The route between Minneapolis and Nashville is daunting for drivers without an appreciation for so-called flyover country, but it brought together an indie quartet — Alex Smith, Dan Klauer, Nick Spielman and Adam Szczepaniak — that founded a band and recorded a full-length debut, Big, If True (released June 1, 2018).

 

"There are some bands that really know how to put out quality alternative rock, and Flip Rushmore do it excellently," wrote Dom Smith of Soundsphere Magazine.

 

He and others took a liking to the opening track, "Phife & Merle," which, "boasts a certain Queens of the Stone Age vibe ... that'll tear through your speakers right up until the last twang of guitar," per Born Music.

Another track of interest: "That Hollow Sound," an electronic-influenced song that initially inspired Smith to reach out to Szczepaniak about starting a new project. 

 

Deceivingly spare and easily accessible, the album highlight introduced Flip Rushmore to a modest Spotify audience.

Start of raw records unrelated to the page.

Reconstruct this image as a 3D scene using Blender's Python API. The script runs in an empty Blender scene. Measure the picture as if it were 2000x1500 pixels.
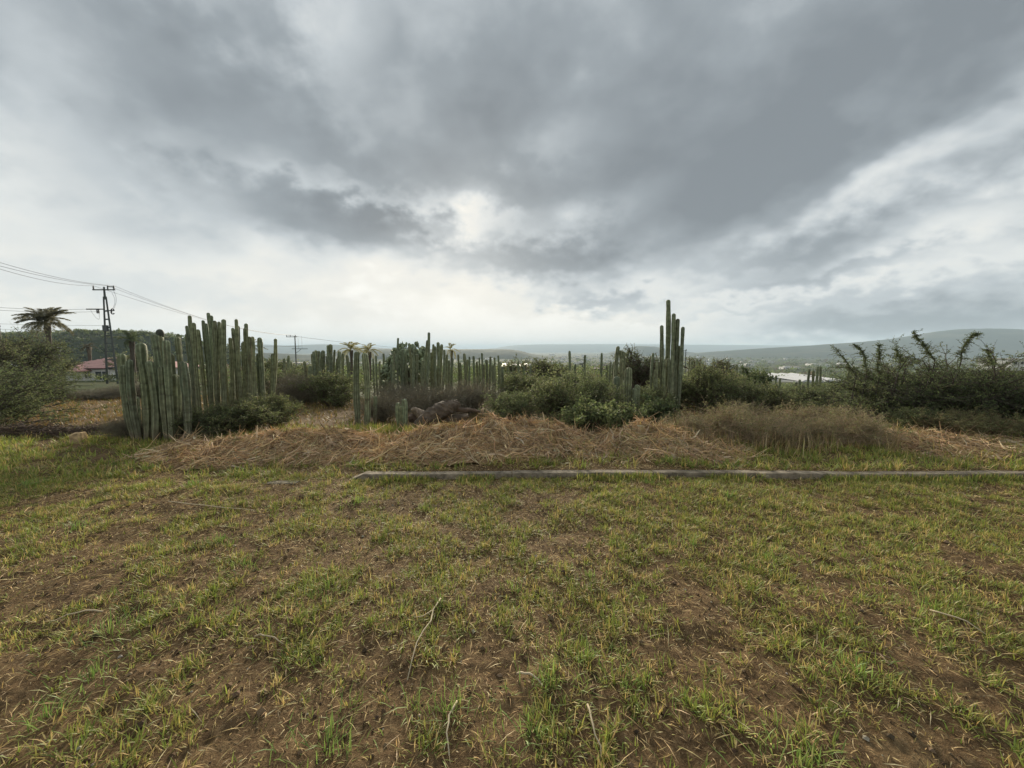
import bpy, math
import numpy as np
from mathutils import Vector

# ------------------------------------------------------------------ camera, sky, sun, exposure
sc = bpy.context.scene
COL = sc.collection
F = 752.0                      # focal length in photo pixels (photo 2000 x 1500)
PITCH = math.radians(5.0)
CAMZ = 1.6
CP, SP = math.cos(PITCH), math.sin(PITCH)

cam_d = bpy.data.cameras.new("camera")
cam_d.sensor_width = 36.0
cam_d.lens = 36.0 * F / 2000.0
cam_d.clip_start = 0.05
cam_d.clip_end = 60000.0
cam = bpy.data.objects.new("camera", cam_d)
COL.objects.link(cam)
cam.location = (0, 0, CAMZ)
cam.rotation_euler = (math.radians(90) - PITCH, 0, 0)
sc.camera = cam

def ray(px, py):
    u = (px - 1000.0) / F
    v = (750.0 - py) / F
    return (u, CP + v * SP, v * CP - SP)

def azel(px, py):
    d = ray(px, py)
    return math.atan2(d[0], d[1]), math.atan2(d[2], math.hypot(d[0], d[1]))

SUN_AZ, SUN_EL = azel(905, 455)

world = bpy.data.worlds.new("World")
sc.world = world
world.use_nodes = True
wt = world.node_tree
wt.nodes.clear()

class NB:
    """tiny node-building helper: values may be sockets or numbers"""
    def __init__(s, tree): s.t = tree
    def new(s, kind, **kw):
        n = s.t.nodes.new(kind)
        for k, v in kw.items(): setattr(n, k, v)
        return n
    def put(s, sock, v):
        if isinstance(v, bpy.types.NodeSocket): s.t.links.new(v, sock)
        else: sock.default_value = v
    def m(s, op, a, b=0.0, c=None, clamp=False):
        n = s.new('ShaderNodeMath', operation=op, use_clamp=clamp)
        s.put(n.inputs[0], a); s.put(n.inputs[1], b)
        if c is not None: s.put(n.inputs[2], c)
        return n.outputs[0]
    def noise(s, vec, scale, detail=4, rough=0.5, dist=0.0, lac=2.0):
        n = s.new('ShaderNodeTexNoise')
        if vec is not None: s.put(n.inputs['Vector'], vec)
        n.inputs['Scale'].default_value = scale
        n.inputs['Detail'].default_value = detail
        n.inputs['Roughness'].default_value = rough
        n.inputs['Distortion'].default_value = dist
        n.inputs['Lacunarity'].default_value = lac
        return n.outputs['Fac']
    def ramp(s, fac, stops, interp='LINEAR'):
        n = s.new('ShaderNodeValToRGB')
        cr = n.color_ramp; cr.interpolation = interp
        while len(cr.elements) < len(stops): cr.elements.new(0.5)
        for e, (p, c) in zip(cr.elements, stops):
            e.position = p; e.color = (*c, 1.0)
        s.put(n.inputs[0], fac)
        return n.outputs[0]
    def mix(s, fac, a, b, blend='MIX'):
        n = s.new('ShaderNodeMix', data_type='RGBA', blend_type=blend)
        s.put(n.inputs[0], fac)
        for i, v in ((6, a), (7, b)):
            if not isinstance(v, bpy.types.NodeSocket): v = (*v, 1.0) if len(v) == 3 else v
            s.put(n.inputs[i], v)
        return n.outputs[2]
    def maprange(s, v, a, b, c, d, kind='SMOOTHSTEP'):
        n = s.new('ShaderNodeMapRange', interpolation_type=kind)
        s.put(n.inputs[0], v)
        for i, x in enumerate((a, b, c, d)): n.inputs[i + 1].default_value = x
        return n.outputs[0]

w = NB(wt)
tc = w.new('ShaderNodeTexCoord').outputs['Generated']
sep = w.new('ShaderNodeSeparateXYZ'); wt.links.new(tc, sep.inputs[0])
dx, dy, dz = sep.outputs
dzc = w.m('MAXIMUM', dz, 0.0)
den = w.m('ADD', dzc, 0.48)
qx = w.m('DIVIDE', dx, den)
qy = w.m('DIVIDE', dy, den)
comb = w.new('ShaderNodeCombineXYZ')
wt.links.new(w.m('MULTIPLY', qx, 1.0), comb.inputs[0])
wt.links.new(w.m('MULTIPLY', qy, 1.0), comb.inputs[1])
comb.inputs[2].default_value = 3.7
q = comb.outputs[0]
az = w.m('ARCTAN2', dx, dy)
el = w.m('ARCSINE', dz)
n1 = w.noise(q, 1.55, 3, 0.5)
n2 = w.noise(q, 4.4, 4, 0.5)
n3 = w.noise(q, 13.0, 4, 0.55)
# overall cloud-base brightness: brighter towards the thin cloud low on the horizon
t = w.maprange(el, 0.12, 0.42, 0.95, 0.40)
amp = w.maprange(el, 0.05, 0.30, 0.14, 1.0)
nn = w.m('MULTIPLY_ADD', n1, 0.40, w.m('MULTIPLY_ADD', n2, 0.74, w.m('MULTIPLY_ADD', n3, 0.28, -0.70)))
t = w.m('MULTIPLY_ADD', nn, amp, t)
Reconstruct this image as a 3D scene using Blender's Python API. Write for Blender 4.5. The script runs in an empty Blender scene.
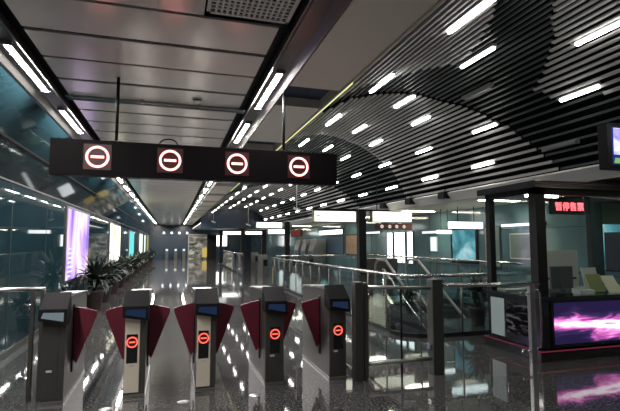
import bpy, bmesh, math, random
from mathutils import Vector, Matrix
random.seed(7)
sc = bpy.context.scene
C = sc.collection
PI = math.pi

# ------------------------------------------------------------------ materials
def nt(name):
    m = bpy.data.materials.new(name); m.use_nodes = True
    n = m.node_tree; n.nodes.clear()
    out = n.nodes.new('ShaderNodeOutputMaterial')
    return m, n, out

def N(n, typ, **k):
    x = n.nodes.new(typ)
    for a, v in k.items():
        if a in x.inputs: x.inputs[a].default_value = v
        else: setattr(x, a, v)
    return x

def pbr(name, col, rough=.5, metal=0, coat=0, noise=0, scale=20, bump=0, spec=.5, stretch=None):
    m, n, out = nt(name)
    p = n.nodes.new('ShaderNodeBsdfPrincipled')
    p.inputs['Base Color'].default_value = (*col, 1)
    p.inputs['Roughness'].default_value = rough
    p.inputs['Metallic'].default_value = metal
    p.inputs['Coat Weight'].default_value = coat
    p.inputs['Coat Roughness'].default_value = .05
    p.inputs['Specular IOR Level'].default_value = spec
    n.links.new(p.outputs[0], out.inputs[0])
    if noise or bump:
        tc = n.nodes.new('ShaderNodeTexCoord')
        mp = n.nodes.new('ShaderNodeMapping')
        if stretch: mp.inputs['Scale'].default_value = stretch
        n.links.new(tc.outputs['Object'], mp.inputs[0])
        nz = N(n, 'ShaderNodeTexNoise', Scale=scale, Detail=4.0)
        n.links.new(mp.outputs[0], nz.inputs['Vector'])
        if noise:
            r = n.nodes.new('ShaderNodeMapRange')
            r.inputs['To Min'].default_value = 1 - noise; r.inputs['To Max'].default_value = 1 + noise
            n.links.new(nz.outputs[0], r.inputs[0])
            mx = n.nodes.new('ShaderNodeVectorMath'); mx.operation = 'SCALE'
            mx.inputs[0].default_value = col
            n.links.new(r.outputs[0], mx.inputs['Scale'])
            n.links.new(mx.outputs[0], p.inputs['Base Color'])
        if bump:
            b = N(n, 'ShaderNodeBump', Strength=bump, Distance=.01)
            n.links.new(nz.outputs[0], b.inputs['Height'])
            n.links.new(b.outputs[0], p.inputs['Normal'])
    return m

def emit(name, col, s):
    m, n, out = nt(name)
    e = N(n, 'ShaderNodeEmission', Color=(*col, 1), Strength=s)
    n.links.new(e.outputs[0], out.inputs[0])
    return m

def glass_mat(name, tint=(.93, .96, .96), refl=1.0):
    m, n, out = nt(name)
    lw = N(n, 'ShaderNodeLayerWeight', Blend=.5)
    pw = n.nodes.new('ShaderNodeMath'); pw.operation = 'POWER'; pw.inputs[1].default_value = 5
    n.links.new(lw.outputs['Facing'], pw.inputs[0])
    mu = n.nodes.new('ShaderNodeMath'); mu.operation = 'MULTIPLY_ADD'; mu.inputs[1].default_value = .9 * refl; mu.inputs[2].default_value = .04 * refl
    n.links.new(pw.outputs[0], mu.inputs[0])
    t = N(n, 'ShaderNodeBsdfTransparent', Color=(*tint, 1))
    g = N(n, 'ShaderNodeBsdfGlossy', Color=(1, 1, 1, 1), Roughness=.02)
    mx = n.nodes.new('ShaderNodeMixShader')
    n.links.new(mu.outputs[0], mx.inputs[0]); n.links.new(t.outputs[0], mx.inputs[1]); n.links.new(g.outputs[0], mx.inputs[2])
    n.links.new(mx.outputs[0], out.inputs[0])
    return m

def granite(name):
    m, n, out = nt(name)
    p = n.nodes.new('ShaderNodeBsdfPrincipled')
    tc = n.nodes.new('ShaderNodeTexCoord')
    v = N(n, 'ShaderNodeTexVoronoi', Scale=85.0)
    n.links.new(tc.outputs['Object'], v.inputs['Vector'])
    nz = N(n, 'ShaderNodeTexNoise', Scale=42.0, Detail=6.0, Roughness=.75)
    n.links.new(tc.outputs['Object'], nz.inputs['Vector'])
    rp = n.nodes.new('ShaderNodeValToRGB')
    e = rp.color_ramp.elements
    e[0].position = .40; e[0].color = (.012, .012, .013, 1)
    e[1].position = .62; e[1].color = (.17, .168, .165, 1)
    a = e.new(.5); a.color = (.055, .054, .053, 1)
    n.links.new(nz.outputs[0], rp.inputs[0])
    mixc = n.nodes.new('ShaderNodeMixRGB'); mixc.blend_type = 'MULTIPLY'; mixc.inputs[0].default_value = .3
    n.links.new(rp.outputs[0], mixc.inputs[1]); n.links.new(v.outputs['Color'], mixc.inputs[2])
    # tile joints
    br = N(n, 'ShaderNodeTexBrick', Scale=1.0)
    br.offset = 0.0
    br.inputs['Color1'].default_value = (1, 1, 1, 1); br.inputs['Color2'].default_value = (.82, .82, .82, 1)
    br.inputs['Mortar'].default_value = (.25, .25, .25, 1)
    br.inputs['Mortar Size'].default_value = .004
    br.inputs['Brick Width'].default_value = .8; br.inputs['Row Height'].default_value = .8
    n.links.new(tc.outputs['Object'], br.inputs['Vector'])
    m2 = n.nodes.new('ShaderNodeMixRGB'); m2.blend_type = 'MULTIPLY'; m2.inputs[0].default_value = 1
    n.links.new(mixc.outputs[0], m2.inputs[1]); n.links.new(br.outputs['Color'], m2.inputs[2])
    n.links.new(m2.outputs[0], p.inputs['Base Color'])
    # polish: slightly uneven
    nl = N(n, 'ShaderNodeTexNoise', Scale=3.0, Detail=3.0)
    n.links.new(tc.outputs['Object'], nl.inputs['Vector'])
    rr = n.nodes.new('ShaderNodeMapRange'); rr.inputs['To Min'].default_value = .015; rr.inputs['To Max'].default_value = .06
    n.links.new(nl.outputs[0], rr.inputs[0]); n.links.new(rr.outputs[0], p.inputs['Roughness'])
    b = N(n, 'ShaderNodeBump', Strength=.035, Distance=.01)
    nb = N(n, 'ShaderNodeTexNoise', Scale=9.0, Detail=4.0)
    n.links.new(tc.outputs['Object'], nb.inputs['Vector'])
    n.links.new(nb.outputs[0], b.inputs['Height']); n.links.new(b.outputs[0], p.inputs['Normal'])
    p.inputs['Specular IOR Level'].default_value = .5
    p.inputs['IOR'].default_value = 1.6
    n.links.new(p.outputs[0], out.inputs[0])
    return m

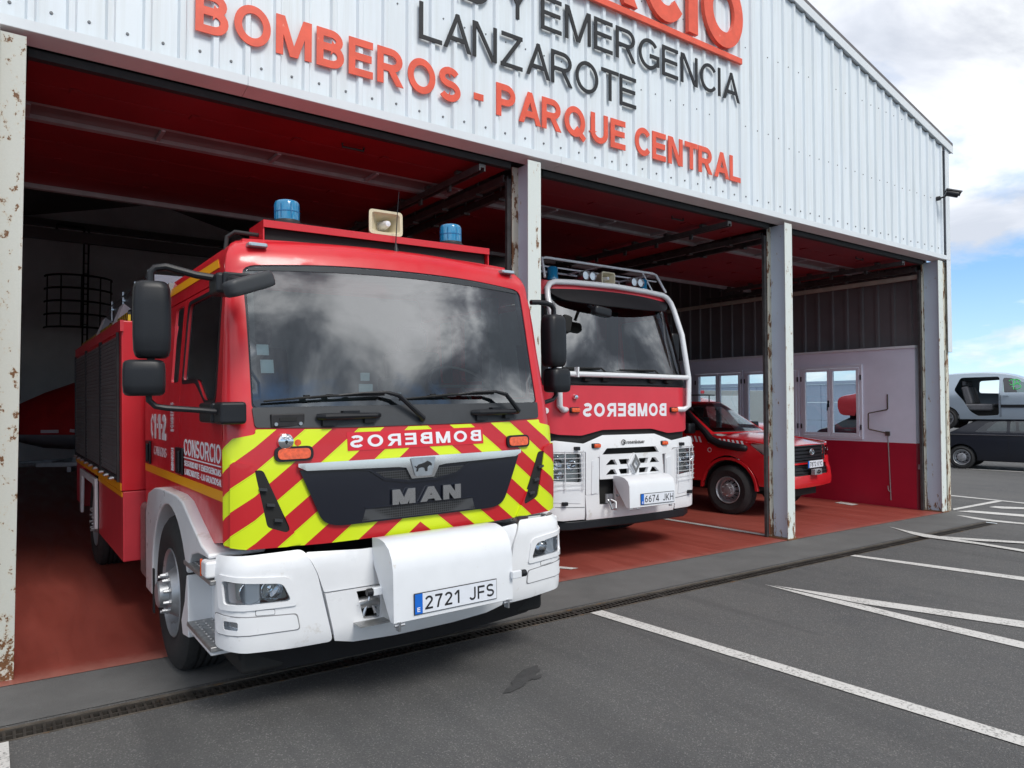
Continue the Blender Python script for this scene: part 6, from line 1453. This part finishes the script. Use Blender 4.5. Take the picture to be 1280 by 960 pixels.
for pts in ([(1.60+.09*cos(rad(a)), 1.27+.075*sin(rad(a))) for a in range(20,330,20)], [(1.58,1.35),(1.58,1.08)], [(1.55-.11*sin(rad(a)), 1.29+.06*cos(rad(a))) for a in range(0,181,20)], [(1.55-.13*sin(rad(a)), 1.155+.075*cos(rad(a))) for a in range(0,181,20)]):
    q.tube([(sprx(z)+.008, y, z) for y, z in pts], .011, 5)
q.build('spray_mark', 'spray', bd_)
conv = [(.10,.25),(4.15,.25),(4.25,.55),(4.18,.86),(3.75,.95),(3.2,1.28),(2.7,1.40),(1.9,1.36),(1.25,.98),(.6,.90),(.12,.75),(.02,.45)]
t, bd_, sf_ = car('wrecked_car', 'dusty black car at ground level under the silver blue hatchback wreck', (23.0,.34,0), .22, conv, .86, black, (.85,3.45), .315, [[(1.50,1.0),(2.35,1.0),(2.35,1.31),(1.98,1.30)],[(2.42,1.0),(3.15,1.0),(2.85,1.27),(2.42,1.31)]])
q = MB(); q.bx(-.875,-.855,1.3,3.75,.925,.945); q.build('waist_trim', 'chrome', bd_, smooth=False)
q = MB(); q.tube([(-.872,1.35,.85),(-.872,1.33,.62)], .012, 5); q.tube([(-.872,1.55,.84),(-.872,1.62,.84),(-.872,1.62,.70)], .010, 5); q.build('spray_mark', 'spray', bd_)
car('wrecked_car', 'dark car high up at the right edge behind the silver blue hatchback wreck', (28.2,-1.2,1.62), .25, hatch, .84, black, (.75,3.15), .30, [wf])
car('wrecked_car', 'dark car at the right edge under another dark wreck', (28.2,-1.2,0), .25, conv, .86, silver, (.85,3.45), .315, [wf])
# seen through the windows
car('wrecked_car', 'red wrecked saloon with its tail seen high through the nearest window', (26.4,4.85,1.05), .35, [(.10,.32),(4.25,.32),(4.36,.60),(4.33,.98),(3.75,1.06),(3.1,1.38),(1.9,1.40),(1.2,.98),(.1,.78)], .84, wred, (.85,3.45), .30, [[(1.50,1.0),(2.35,1.0),(2.35,1.31),(1.98,1.30)],[(2.42,1.0),(3.15,1.0),(2.85,1.27),(2.42,1.31)]])
car('wrecked_car', 'dark wreck under the red wrecked saloon, seen through the nearest window', (26.2,5.7,0), .35, conv, .86, black, (.85,3.45), .315, [wf])
t, b_, _ = car('parked_car', 'red pickup with a red light bar outside, seen through the middle windows', (15.6,5.35,.18), .1, [(.05,.45),(4.9,.45),(4.95,1.1),(3.3,1.12),(3.2,1.62),(3.0,1.72),(1.95,1.72),(1.2,1.15),(.5,1.05),(.1,.95)], .90, M['red3'], (.9,3.9), .38, [[(1.55,1.16),(3.1,1.16),(3.0,1.6),(2.05,1.6)]])
q = MB(); q.bx(-.55,.55,2.3,2.6,1.86,1.95); q.bx(-.45,-.4,2.4,2.5,1.74,1.86); q.bx(.4,.45,2.4,2.5,1.74,1.86); q.build('light_bar', 'red3', b_, bevel=.02)
t = tag(empty('box_truck', (25,12.5,0), (0,0,.9)), 'grey box lorry with red base outside, seen through the nearest window', 'lorry')
q = MB(); q.bx(-1.1,1.1,0,5,.95,2.30); q.build('box', mat('grey_box_side', (.42,.42,.42), .6), t, bevel=.02)
q = MB(); q.bx(-1.12,-1.101,.8,3.4,1.15,2.1); q.build('side_shutter', 'white2', t, smooth=False)
q = MB(); q.bx(-1.0,1.0,-.1,5,.55,.93); q.build('frame', wred, t, bevel=.02)
for y in (1.0,4.0):
    for s in (-1,1): wheel(t, s*1.05, y, .42, .25, .24, s)
t = tag(empty('boundary_wall', (36,18,0)), 'long pale grey panelled wall beyond the car park, seen through the garage windows', 'wall')
for k in range(9):
    y = -5.5+k*4.0
    for j in range(3): q = MB(); q.bx(-.1,.1,y+.01,y+3.99,j*.95+.005,j*.95+.94); q.build('wall_panel', 'wallgrey', t, bevel=.01)
q = MB(); q.bx(-.16,.16,-5.5,30.5,2.86,3.02); q.build('coping', 'wallgrey', t, smooth=False)

# ================================================================= boat on its trailer, ladder with cage
t = tag(empty('boat_trailer', (3.0,11.4,0), (0,0,1.2+pi)), 'dark galvanised boat trailer at the back of the left bay', 'trailer')
q = MB(); q.bx(-.65,-.57,-2.2,2.6,.50,.58); q.bx(.57,.65,-2.2,2.6,.50,.58)
for y in (-2.0,-.6,.9,2.3): q.bx(-.6,.6,y,y+.06,.52,.60)
q.tube([(-.6,-2.2,.54),(0,-3.4,.50),(.6,-2.2,.54)], .04, 8); fr = q.build('frame', 'galv', t)
q = MB(); q.bx(-1.0,1.0,-1.55,-1.48,.42,.52); q.build('tail_bar', 'galv', t, smooth=False)
for x in (-.75,.4): q = MB(); q.bx(x,x+.3,-1.562,-1.551,.44,.50); q.build('tail_lamp', 'decal', t, smooth=False)
for s in (-1, 1):
    for y in (-.45,.45): wheel(t, s*.92, y, .31, .2, .18, s, nuts=4, holes=6, tread=False)
q = MB(); q.bx(-.9,.9,-.04,.04,.28,.34); q.build('axle', 'under', t)
t = tag(empty('boat', (3.1,11.4,.62), (0,0,1.2)), 'rescue boat under a red cover on its trailer behind the fire engine with chevrons', 'boat')
st_ = [(-2.3,.72,.30,1.0),(-1.6,.90,.22,1.35),(-.6,1.0,.16,1.80),(.2,1.0,.15,1.95),(1.4,.95,.16,1.75),(2.4,.72,.22,1.35),(3.1,.25,.42,1.0)]
q = MB(); rg = []
for y, w, zb, zt in st_: rg.append([(0,y,zb),(-w*.55,y,zb+.12),(-w*.9,y,.45),(-w,y,.55),(-w*.92,y,.70),(0,y,.72),(w*.92,y,.70),(w,y,.55),(w*.9,y,.45),(w*.55,y,zb+.12)])
loft(q, rg, True, True); q.build('hull', mat('grey_hull', (.28,.29,.32), .4), t, ang=50)
q = MB(); rg = []
for y, w, zb, zt in st_: rg.append([(-w*1.03,y,.52),(-w*1.02,y,.72),(-w*.80,y,.72+(zt-.72)*.45),(-w*.35,y,.72+(zt-.72)*.9),(0,y,zt),(w*.35,y,.72+(zt-.72)*.9),(w*.80,y,.72+(zt-.72)*.45),(w*1.02,y,.72),(w*1.03,y,.52)])
loft(q, rg, True, True); q.build('cover', mat('red_tarpaulin', (.50,.012,.014), .6, var=(4,.85), bump=(3,.5)), t, ang=60)
for k in range(9):
    y = -2.2+k*.5; w = .85 if k else .78; q = MB(); q.bx(-1.06,-1.035,y,y+.30,.56,.62,(.1*(k%2),0,0)); q.build('cover_strap', 'decaldim', t, smooth=False)
q = MB(); q.tube([(-.7,-1.2,.9),(-.72,-1.9,1.35),(-.68,-1.3,1.75),(.68,-1.3,1.75),(.72,-1.9,1.35),(.7,-1.2,.9)], .025, 8); q.tube([(-.7,-1.5,1.62),(-.7,.2,1.80)], .02, 6); q.build('radar_arch', 'blackpl', t)
t = tag(empty('caged_ladder', (2.17,19.2,0)), 'black iron ladder with a hooped safety cage on the dark back wall', 'ladder')
q = MB()
for x in (-.06,.06): q.tube([(x,0,0),(x,0,6.95)], .026, 6)
q.tube([(-.06,0,6.95),(-.75,0,6.95),(-.75,0,6.80)], .045, 6); la = q.build('rails', 'under', t)
for k in range(22): q = MB(); q.tube([(-.06,0,.3*k+.2),(.06,0,.3*k+.2)], .014, 5); q.build('rung', 'under', t)
for k in range(5):
    z = 3.95+k*.37; q = MB(); q.tube([(-.17+.85*cos(rad(a)), -.8*sin(rad(a)), z) for a in range(0,181,12)], .028, 5); q.build('hoop', 'under', t)
for a in (20,55,90,125,160): q = MB(); q.tube([(-.17+.85*cos(rad(a)), -.8*sin(rad(a)), 3.95),(-.17+.85*cos(rad(a)), -.8*sin(rad(a)), 5.43)], .018, 5); q.build('cage_bar', 'under', t)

Big, If True was the culmination of nearly two years in the studio — progress was made whenever Smith trekked back to his hometown Twin Cities — and the band managed to put together a pair of debut shows in Minneapolis with slim rehearsal time. Now, the foundation is in place for something special, as evidenced by a packed 7th Street Entry crowd at the Big, If True release party. Distance is but a number, after all.